Revenues came in 11% higher at $28.1bn, boosted by higher net interest income (NII), investment banking and asset management fees and trading revenues. NII was 9% stronger at $15.2bn.
Net income, meanwhile, was $8.5bn, up on $6.9bn a year previously, while diluted earnings per share soared 31% to $1.06.
Analysts had been expecting EPS closer to $0.95.
Investment banking fees surged 43% to $2bn, well ahead of internal forecasts for a rise of up to 15%, while net income in the consumer arm rose to $3.4bn from $2.7bn.
Brian Moynihan, chief executive, said: "Strong loan and deposit growth, coupled with effective balance sheet positioning, resulted in record net interest income.
"We also saw strong fee performance from our market-facing businesses."
The bank - America's second-largest after JPMorgan Chase - now expects fourth-quarter NII to come in between $15.6bn and $15.7bn, up around 8% year-on-year.
As at 1245 BST, BofA was up 5% in pre-market trading.
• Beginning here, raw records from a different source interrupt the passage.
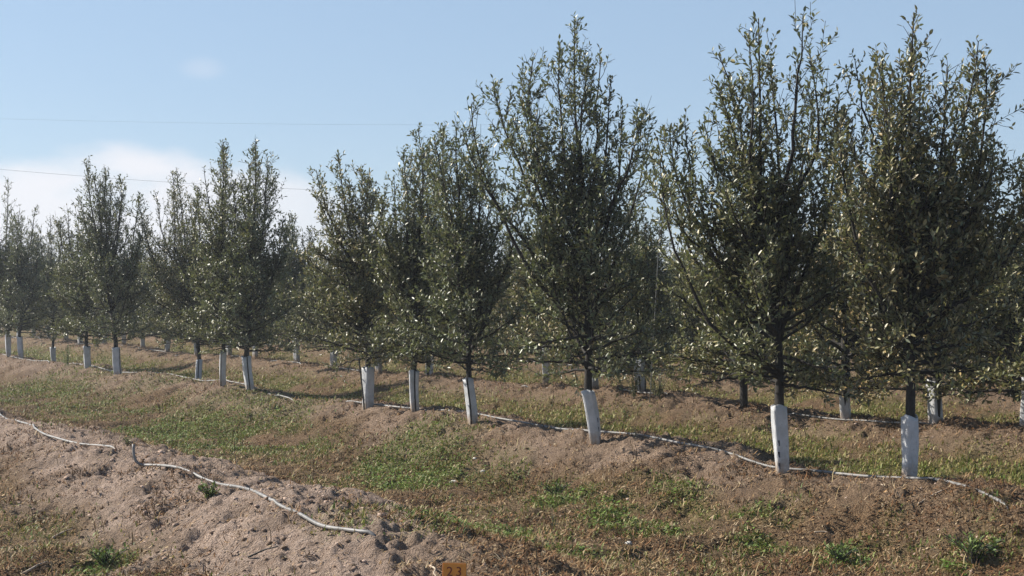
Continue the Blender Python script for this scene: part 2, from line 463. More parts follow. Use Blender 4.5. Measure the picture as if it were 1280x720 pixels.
def build_tree(seed, tips, guard_top, WL, WR, zc, bush=1.0, tints=None, trunk_r=.043):
    """tips: local points where the leading shoots end; WL, WR: half widths of the crown; zc: height of its lowest boughs"""
    g = np.random.default_rng(seed)
    tips = sorted([np.array(t, float) for t in tips], key=lambda t: -t[2])
    main = tips[0]; Ht = main[2]
    gx, gz = guard_top
    K = 14
    tr = resample([(0, 0, -.06), (gx * .55, 0, gz * .5), (gx, 0, gz), (gx + .02 + .12 * (main[0] - gx), .02, gz + .45), (gx + .45 * (main[0] - gx) + g.normal(0, .04), g.normal(0, .05), Ht * .55),
                   (gx + .8 * (main[0] - gx) + g.normal(0, .04), main[1] * .6, Ht * .78), main], 22)
    def on_trunk(z):
        i = np.clip(np.searchsorted(tr[:, 2], z), 1, len(tr) - 1); f = (z - tr[i - 1, 2]) / (tr[i, 2] - tr[i - 1, 2] + 1e-9)
        return tr[i - 1] * (1 - f) + tr[i] * f
    lead = []; lr = []
    for t in tips[1:]:
        out = math.hypot(t[0] - gx, t[1])
        z0 = np.clip(t[2] * g.uniform(.38, .64) - .30 * out, zc + .05, Ht * .64)
        p0 = on_trunk(z0)
        bz = g.uniform(.22, .5); hx = g.uniform(.55, .95); c = p0 + np.array([(t[0] - p0[0]) * hx, (t[1] - p0[1]) * hx, (t[2] - z0) * bz])
        pts = curve_pts(p0, t, c, K) + np.cumsum(g.normal(0, .015, (K, 3)), 0) * np.linspace(0, 1, K)[:, None] * np.linspace(1, 0, K)[:, None] * 4
        lead.append(pts); lr.append(.016 + .004 * (t[2] - z0))
    # extra leading shoots that fill the crown's depth
    for q in range(int(6 * bush)):
        a = g.random() * 6.283; rr = g.uniform(.15, .8)
        w = (WR if math.cos(a) > 0 else WL)
        zt = Ht * g.uniform(.45, .74) * (1 - .22 * rr)
        t = np.array([gx + math.cos(a) * rr * w, math.sin(a) * rr * (WL + WR) * .5, zt]); z0 = g.uniform(zc, Ht * .42); p0 = on_trunk(z0)
        if z0 > zt - .3: continue
        c = p0 + np.array([(t[0] - p0[0]) * .8, (t[1] - p0[1]) * .8, (zt - z0) * .4])
        lead.append(curve_pts(p0, t, c, K) + g.normal(0, .008, (K, 3))); lr.append(.015)
    # boughs
    nb = int(42 * bush)
    lat = []; la = []
    for q in range(nb):
        tq = (q + g.random()) / nb
        z0 = zc + (Ht * .62 - zc) * tq ** 1.35
        a = q * 2.4 + g.normal(0, .3); ca, sa = math.cos(a), math.sin(a)
        w = WR * (1 + ca) / 2 + WL * (1 - ca) / 2
        prof = np.interp((z0 - zc) / (Ht - zc), [0, .06, .18, .4, .62], [.95, 1.08, 1.04, .74, .40])
        L = w * prof * g.choice([.55, .8, .95, 1.08, 1.18])
        rise = L * (g.uniform(.25, .95) if tq > .3 else g.uniform(-.22, .45))
        p0 = on_trunk(z0); p1 = p0 + np.array([ca * L, sa * L, rise]); c = p0 + np.array([ca * L * .55, sa * L * .55, rise * g.uniform(.1, .45)])
        lat.append(curve_pts(p0, p1, c, K) + g.normal(0, .006, (K, 3))); la.append(.009 + .010 * L)
    limbs = np.array(lead + lat); lr0 = np.array(lr + la)
    taper = np.linspace(1, .16, K)[None]
    # secondary twigs
    S0 = []; SD = []; SL_ = []; n_lead = len(lead)
    for li, pts in enumerate([resample(tr[6:], 24)] + [p for p in limbs]):
        seg = np.diff(pts, axis=0); Ln = np.linalg.norm(seg, axis=1).sum()
        is_lead = li <= n_lead
        nt = int(Ln / (.046 if is_lead else .047) * g.choice([.55, .85, 1.0, 1.2, 1.4]))
        t = (np.arange(nt) + g.random(nt)) / nt; t = t[t > (.12 if is_lead else .22)]
        kk = len(pts) - 1; i = np.minimum((t * kk).astype(int), kk - 1); f = (t * kk - i)[:, None]
        p = pts[i] * (1 - f) + pts[i + 1] * f; ax = norm(pts[i + 1] - pts[i])
        a, b = perp(ax); ph = np.arange(len(t)) * 2.4 + g.random(len(t)) * 1.5
        rad = a * np.cos(ph)[:, None] + b * np.sin(ph)[:, None]
        d = norm(ax * .8 + rad * g.uniform(.5, 1.1, len(t))[:, None] + np.array([0, 0, .25]))
        zz = p[:, 2] / Ht
        if is_lead: L = np.interp(t, [0, .4, .75, .92, 1], [.32, .34, .29, .17, .07]) * g.uniform(.5, 1.25, len(t)) * np.interp(zz, [.5, 1], [1, .85])
        else: L = np.interp(t, [0, .5, 1], [.26, .23, .10]) * g.uniform(.55, 1.25, len(t))
        S0.append(p); SD.append(d); SL_.append(L)
    S0 = np.concatenate(S0); SD = np.concatenate(SD); SL_ = np.concatenate(SL_)
    def twig(p, d, L, k=4):
        t = np.linspace(0, 1, k)[None, :, None]
        up = np.array([0, 0, 1.]) * .28 + g.normal(0, .22, (len(p), 1, 3))
        return p[:, None] + d[:, None] * t * L[:, None, None] + up * (t ** 2) * L[:, None, None]
    sec = twig(S0, SD, SL_)
    # tertiary twigs
    sel = np.repeat(np.nonzero(SL_ > .11)[0], 2)
    f = g.uniform(.25, .85, len(sel))[:, None] * 3; i = np.minimum(f.astype(int), 2)[:, 0]; fr = f - i[:, None]
    p = sec[sel, i] * (1 - fr) + sec[sel, i + 1] * fr; ax = norm(sec[sel, i + 1] - sec[sel, i])
    d = norm(ax * .6 + g.normal(0, .6, ax.shape) + np.array([0, 0, .1]))
    ter = twig(p, d, SL_[sel] * g.uniform(.3, .65, len(sel)))
    # wood
    Vs = []; Qs = []; o = 0
    rt = np.interp(tr[:, 2] / Ht, [0, .12, .3, .6, 1], [trunk_r * .95, trunk_r, trunk_r * .76, trunk_r * .42, .004])
    for P, R, sd in ((tr[None], rt[None], 9), (limbs, lr0[:, None] * taper, 5), (sec, np.full((len(sec), 4), .0032) * np.linspace(1.2, .5, 4), 3), (ter, np.full((len(ter), 4), .0022), 3)):
        V, Q = tubes(P, R, sd); Vs.append(V); Qs.append(Q + o); o += len(V)
    trunk = mesh_from('trunk', np.concatenate(Vs), [np.concatenate(Qs)], smooth=True, mats=M_BARK)
    # foliage
    V1, Q1, C1 = leaves_on(sec, np.maximum((SL_ / .0165).astype(int), 2), g, tints)
    tl = SL_[sel] * .45
    V2, Q2, C2 = leaves_on(ter, np.maximum((tl / .017).astype(int), 3), g, tints)
    ends = np.array([q[-4:] for q in [tr] + list(limbs)])
    V3, Q3, C3 = leaves_on(ends, np.full(len(ends), 14), g, tints)
    crown = mesh_from('crown', np.concatenate([V1, V2, V3]), [np.concatenate([Q1, Q2 + len(V1), Q3 + len(V1) + len(V2)])],
                      {'tint': np.concatenate([C1, C2, C3])}, mats=M_LEAF)
    return trunk, crown, (len(V1) + len(V2) + len(V3)) // 6

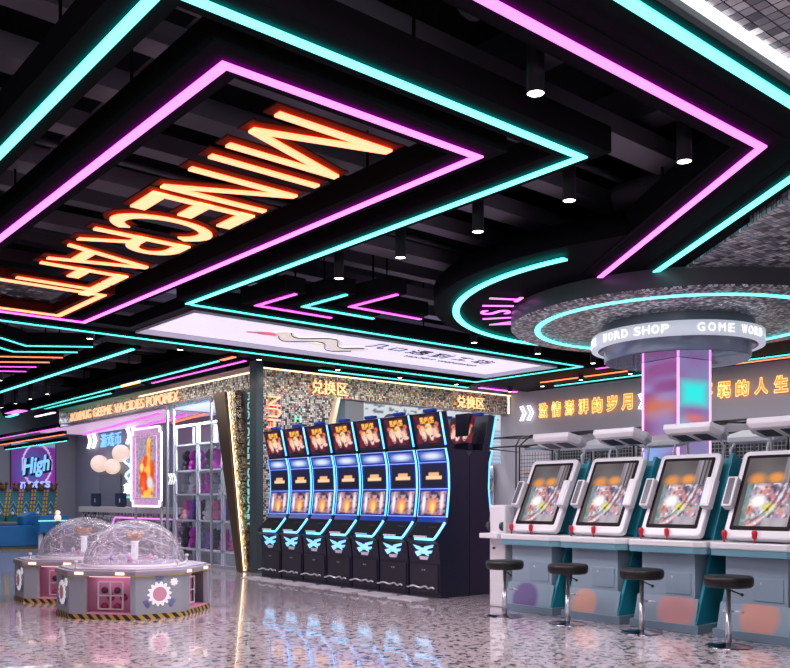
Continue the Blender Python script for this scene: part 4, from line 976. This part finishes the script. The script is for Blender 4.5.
t = thing('neon_sign', 'cyan neon characters between white chevrons on the slate wall', 'neon sign', (XW, 25.3, 2.85))
text('characters', '游戏币', glow('cyan_characters', (.06, .45, .9), 1.2), wall_x(-.03, 0, 0), 1.5, .40, .0, .03, t)
for y, z, r, lb in ((24.95, 2.36, .25, 'left'), (24.0, 2.25, .22, 'lower right'), (23.4, 2.6, .24, 'upper right')):
    t = thing('globe_lamp', 'cream round globe lamp on the slate wall, the ' + lb + ' one of three', 'lamp', (XW - .2, y, z), 0, 'cream globe lamps')
    MB().ball((0, 0, 0), r, 16).build('globe', CREAM, t); MB().tube([(.03, 0, 0), (.21, 0, 0)], .03, 8).build('bracket', WHITEM, t)
t = thing('neon_sign', 'slender abstract neon figure in blue, white and pink on the slate wall', 'neon sign', (XW, 23.3, 1.35))
MB().tube([(-.03, .3 * math.sin(k * .9) * (1 - k / 22), 1.15 - k * .06) for k in range(14)], .035, 6).build('figure_tube', glow('figure_blue', (.35, .5, 1), 2), t)
MB().tube([(-.04, -.25 + .2 * math.cos(k * .8), .95 - k * .06) for k in range(10)], .03, 6).build('figure_tube', glow('figure_mint', (.3, 1, .8), 1.6), t)
text('characters', '东方', WHITE_E, wall_x(-.03, .3, .12), .95, .30, .02, .03, t)
MB().box((-.04, -.7, 0), (-.02, .35, .05)).build('underline', CYAN_S, t)
t = thing('wall_panel', 'pale grey panel leaning on the slate wall beside the globe lamps', 'panel', (XW, 23.9, .9)); MB().box((-.03, 0, 0), (0, 1.5, 1.15)).build('panel_face', mat('pale_slate', (.24, .27, .31), .5), t)
# framed hand picture
t = thing('framed_picture', 'tall glittering picture of an orange-red hand in a thick white neon frame', 'picture', (8.5, 18.0, 1.16))
W_, H_ = 1.62, 1.78
def hand(u, v):
    c = lerp((.22, .18, .25), (.55, .42, .58), _h(int(u * 34), int(v * 50), 3))
    if min(u, 1 - u) < .12 or min(v, 1 - v) < .09: c = lerp(c, (.8, .3, .7), .45)
    x, y = u - .5, v
    body = math.hypot(x / .25, (y - .34) / .24) < 1 or (abs(x) < .19 and .10 < y < .34)
    for fx, fw, top in ((-.19, .065, .60), (-.065, .065, .66), (.07, .072, .88), (.19, .06, .58)):
        body = body or (abs(x - fx) < fw and .35 < y < top - fw) or math.hypot(x - fx, (y - (top - fw)) * 1.1) < fw
    if body:
        c = lerp((.75, .02, .01), (1, .16, .02), vn(u * 8, v * 9, 5)); c = lerp(c, (1, .55, .08), 2.4 * max(0, vn(u * 9, v * 13, 9) - .5) * 2)
        if abs(x - .07) < .05 and y > .62: c = lerp((1, .35, .04), (1, .7, .15), vn(u * 9, v * 14, 2))
        if .10 < y < .15: c = (1, .6, .12)
        c = lerp(c, (.75, .8, .9), 2.4 * blob(u, v, .60, .30, .11, .09)); c = lerp(c, (1, .8, .3), 1.6 * blob(u, v, .33, .50, .09, .08))
    return c
picture('picture_face', SCREEN, hand, 40, 60, (-.035, W_, 0), (0, -W_, 0), (0, 0, H_), t)
MB().box((-.03, 0, 0), (.04, W_, H_)).build('backboard', DGREY, t)
nf = [(0, .12), (.1, .12), (.1, 0), (W_ - .1, 0), (W_ - .1, .12), (W_, .12), (W_, H_ - .12), (W_ - .1, H_ - .12), (W_ - .1, H_), (.1, H_), (.1, H_ - .12), (0, H_ - .12)]
MB().tube([(-.06, y, z) for y, z in nf], .022, 8, closed=True).build('neon_frame', glow('frame_white', (1, .9, 1), 2.2), t)
MB().tube([(-.06, .25 + (W_ - .5) * a, .2 + (H_ - .4) * b) for a, b in ((0, 0), (1, 0), (1, 1), (0, 1))], .012, 6, closed=True).build('inner_tube', MAG_S, t)
MB().box((-.02, .1, -1.16), (.02, .16, 0)).box((-.02, W_ - .16, -1.16), (.02, W_ - .1, 0)).build('support_leg', mat('dark_steel'), t)

# ------------------------------------------------------------------ far left: mural, ladder games, blue ride
def mural(u, v):
    c = lerp((.05, .02, .16), (.34, .04, .42), vn(u * 2.5, v * 2.5, 4)); c = lerp(c, (.02, .10, .35), blob(u, v, .45, .55, .5, .45) * 1.2)
    d = abs(math.hypot((u - .58) / .33, (v - .62) / .36) - 1)
    if d < .05: c = (.75, .5, .9)
    if v > .93: c = lerp(c, (.2, .5, .6), .5)
    return lerp(c, (.01, .01, .05), 1.6 * blob(u, v, .6, .2, .5, .12))
t = thing('mural', 'purple lit mural with big cyan graffiti letters on the far wall', 'mural', (8.05, 27.45, 1.3))
picture('mural_face', SCREEN, mural, 36, 48, (0, 0, 0), (1.3, 0, 0), (0, 0, 1.75), t); MB().box((-.03, .005, -.03), (1.33, .04, 1.78)).build('mural_frame', DGREY, t)
text('letter_shadow', 'High', mat('deep_navy_ink', (.01, .01, .05), .5), frame((.33, -.02, .54), (1, 0, .22), (.10, 0, 1)), .84, .72, .10, .01, t)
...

It has been a bumper earnings season for Wall Street's banks, with Citigroup, Goldman Sachs, Wells Fargo and JPMorgan posting similarly steep hikes in income on Tuesday.
Morgan Stanley posted its own above-forecast results on Wednesday alongside BofA.
All have benefited from a rebound in mergers and acquisitions in recent months alongside heightened trading across global markets.
However, JPMorgan's Jamie Dimon and Goldman Sachs' David Solomon both warned on Tuesday that markets were at risk of tipping into bubble territory.